The roots of Linux are in Minix. Linus Torvalds encountered Minix at

university, and was hooked. An enthusiatic programmer who had learned

his craft at home on a sucession of home computers, Linus soon felt

limited by Minix, and decided to attempt a kernel of his own. Minix

remained an academic system designed to teach students, and although

usable, it whetted appetites which it was incapable of satiating. What

people wanted was "a better Minix", without the irksome licensing

restrictions that made it difficult for people to contribute to

improving the system. Linus Torvalds was one such Minix user. Early in

1991, he acquired a 386 PC, and decided to learn more about the memeory

management capabilities of this chip by writing a very basic OS for it.

As had Unix in the 60's, the project mushroomed; soon Linus was

attempting to improve on Minix by writing a Unix-compatible operating

system that would abandon backwards compatibility in favour of using the

advanced features of the 386. The first version was announced as

available in comp.os.minix on 5th October, 1991. At first, it lacked a

proper name; "Linux" - short for Linus's Minix, or a weak pun on Unix,

(opinions differ) - was not coined until later. Early development of

Linux was done using Minix; but by December, the GNU C compiler was

running on Linux - the system had become self-hosting.

 

**** The Pace Accelerates

 

With the beginning of a new year, the pace of progress now increased,

with the first major outside contribution coming in January 1992, when

Ted Ts'o added BSD-style job control. In April of the same year, Linux

was popular enough to justify creation of its own newsgroup, and

comp.os.linux was formed. TCP/IP networking was added by Ross Biro in

August. Work on Linux proceeded apace throughout 1992 and 1993, with

more and more programmers getting involved over the 'Net. The goal was

to get a stable release, a version 1. This grail was approached

gradually, with patchlevel after patchlevel being added to version

0.99. The final beta before 1.0 was 0.99, patch level 14. On the 14th

March, 1994, Linus released version 1.0 of his namesake to the world.

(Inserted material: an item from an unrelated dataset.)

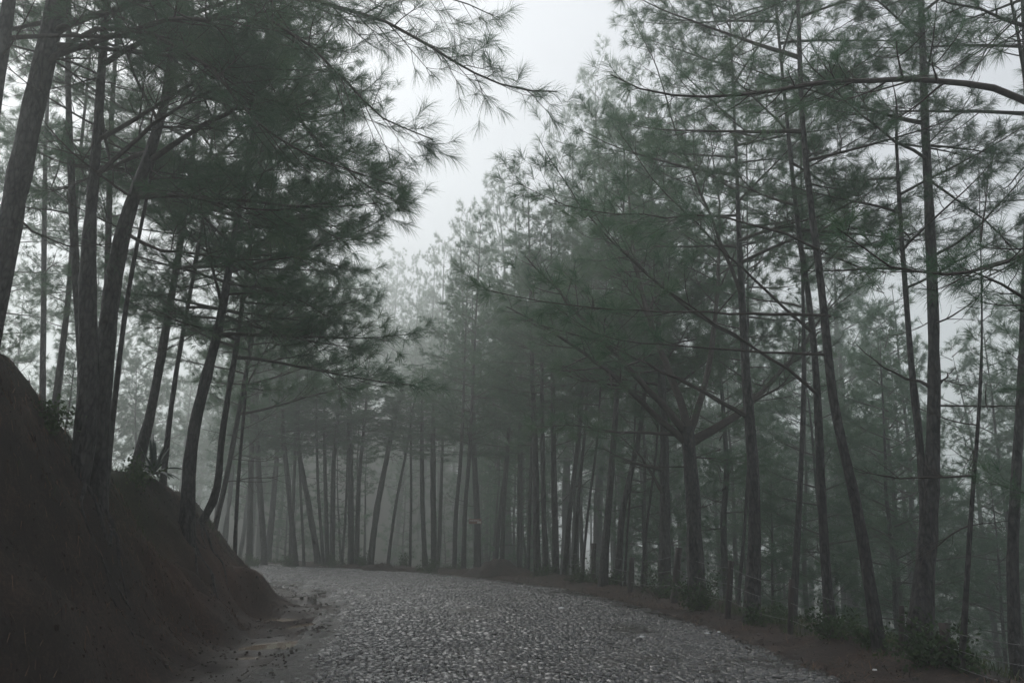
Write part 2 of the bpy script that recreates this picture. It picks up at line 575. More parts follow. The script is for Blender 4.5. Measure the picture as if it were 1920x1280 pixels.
RZ = road_z(SS, TT, RX, RY)
edge = sstep(2.95, 3.35, np.maximum(-TT, TT - 0.35))
RZ = RZ * (1 - edge) + edge * (height(RX, RY) - 0.03)
idx = np.arange(RX.size).reshape(RX.shape)
F = np.stack([idx[:-1, :-1], idx[:-1, 1:], idx[1:, 1:], idx[1:, :-1]], -1).reshape(-1, 4)
road = tag(link('road', mesh_from('road_bed', np.stack([RX, RY, RZ], -1), None, F, M['roadmud'], True)), 'wet cobbled road bending left through the forest', kind='structure')

# cobbles: irregular domed stones in rough rows


def stone_variant(seed):
    r = np.random.default_rng(seed)
    k = 6
    an = np.sort(np.arange(k) * 2 * math.pi / k + r.normal(0, 0.16, k))
    rad = 1 + r.normal(0, 0.10, k)
    px_, py_ = rad * np.cos(an), rad * np.sin(an)
    bot = np.stack([px_ * 1.03, py_ * 1.03, np.full(k, -1.0)], 1)
    top = np.stack([px_ * 0.94, py_ * 0.94, 0.62 + r.normal(0, 0.12, k)], 1)
    inn = np.stack([px_ * 0.66, py_ * 0.66, 0.88 + r.normal(0, 0.10, k)], 1)
    V = np.concatenate([bot, top, inn, [[0, 0, 0.92 + r.normal(0, 0.08)]]])
    i = np.arange(k)
    j = (i + 1) % k
    F4 = np.concatenate([np.stack([i, j, k + j, k + i], 1), np.stack([k + i, k + j, 2 * k + j, 2 * k + i], 1)])
    F3 = np.stack([2 * k + i, 2 * k + j, np.full(k, 3 * k)], 1)
    return V, F3, F4


SV = [stone_variant(100 + i) for i in range(10)]
stones = []
s = 4.6
row = 0
while s < 50:
    t = -3.25 + rng.uniform(0, 0.1)
    dsr = rng.uniform(0.072, 0.098)
    while t < 3.6:
        wd = rng.uniform(0.06, 0.115)
        stones.append((s + rng.normal(0, 0.02), t + wd / 2, wd * 0.5 * 1.0, dsr * 0.5 * rng.uniform(0.9, 1.12)))
        t += wd + 0.006
    s += dsr
    row += 1
st = np.array(stones)
sx, sy = road_point(st[:, 0], st[:, 1])
sz = road_z(st[:, 0], st[:, 1], sx, sy)
# mud has crept over the edges and in patches
cover = 0.034 * sstep(2.7, 3.25, np.abs(st[:, 1] - 0.2 + 0.9 * fbm(sx, sy, 1.6, 71, 3))) + 0.05 * np.clip(fbm(sx, sy * 0.6, 0.9, 73, 4) - 0.05, 0, 1)
cover -= 0.008 * np.exp(-((st[:, 1] + 1.2) / 0.4) ** 2) + 0.006 * np.exp(-((st[:, 1] - 0.8) / 0.4) ** 2)
cover += 0.034 * sstep(0.0, 0.8, -st[:, 1] - 2.25 + 0.8 * fbm(sx, sy, 1.2, 77, 3)) * np.exp(-((st[:, 0] - 15) / 9) ** 2)
sz = sz + 0.004 - cover * 0.8 + rng.normal(0, 0.005, len(st))
keep = cover < 0.055
keep &= np.abs(st[:, 1] - 0.18) < 3.25 + 0.25 * rng.normal(size=len(st)).clip(-1, 1)
st, sx, sy, sz = st[keep], sx[keep], sy[keep], sz[keep]
dx_, dy_ = road_point(st[:, 0] + 0.1, st[:, 1])
yaw = np.arctan2(dy_ - sy, dx_ - sx)
tiltx, tilty = rng.normal(0, 0.12, len(st)), rng.normal(0, 0.16, len(st))
var = rng.integers(0, 10, len(st))
hh = rng.uniform(0.008, 0.020, len(st))
inview = (np.abs(sx) < 0.635 * sy) & (sy > 7.9)
order = np.argsort(np.where(inview, sy, 999))
near = set(order[:290].tolist())
smesh = []
for i, (V, F3, F4) in enumerate(SV):
    smesh.append(mesh_from('stone', V, F3, F4, M['stone'], True))
g = Geo()
for i in range(len(st)):
    mt = Matrix.Translation((sx[i], sy[i], sz[i])) @ Matrix.Rotation(yaw[i], 4, 'Z') @ Matrix.Rotation(tiltx[i], 4, 'X') @ Matrix.Rotation(tilty[i], 4, 'Y') @ Matrix.Diagonal((st[i, 3], st[i, 2], hh[i], 1))
    if i in near:
        link('stone', smesh[var[i]], road, mtx=mt)
    else:
        V, F3, F4 = SV[var[i]]
        a = np.array(mt)
        g.add(V @ a[:3, :3].T + a[:3, 3], F3, F4)
tag(link('cobblestones', g.mesh('cobblestones', M['stone'], True), road), kind='stuff')

# ------------------------------------------------------------------ pine foliage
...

Linux had come of age; but development continued apace. Version 1.2 of

Linux was released in March 1995. Development then proceeded in two

strands, a "bleeding edge" series numbered 1.3.x, and a stable series

intended for general use, 1.2.x. A amusing spoof Internet posting by

Linus announced a new licensing strategy for the new version (Linux 95)

modeled on Microsoft's - a joke he may have regreted, since a number of

humourless 'Net denizens appear to have taken the joke seriously.

 

**** Today

 

On 9th June 1996, Linus Torvalds announced the release of Linux v2.0.

This release sees the integration into the production kernel for the

great development effort that has gone into the 1.3.xx series over the

past year. Some of the major new features are:

 

o Support for multiple architectures in the standard kernel. This

support is presently limited to the Intel x86 (and clones) and the

Digital Alpha; but quite a few other architectures are expected to gain

"official" support soon.

 

o Support for SMP (symmetrical multiprocessing). Linux can now use more

than one CPU installed in the same computer. (Using distributed

computing resources accross the network in a analagous manner is still

some way off).

 

o Significant enhancements to the file system, including better caching

 

o better performance in many areas, including process handling and

networking.

 

o Better support for more devices

 

o "writable shared memory mapping support, and support for file

descriptor passing with UNIX socket domains." This adds the last two

major "standard Unix" features that Linux lacked.

 

** Conclusion

 

Linux today is a proven, stable, modern operating system, as capable as

any other Unix of running a wide variety of applications on a number of

hardware platforms. It may prove to be the most important operating

system since Unix, in terms not of installed base or number of units

sold, but in the long-term impact a free operating system of such

quality may have on the commercial OS market.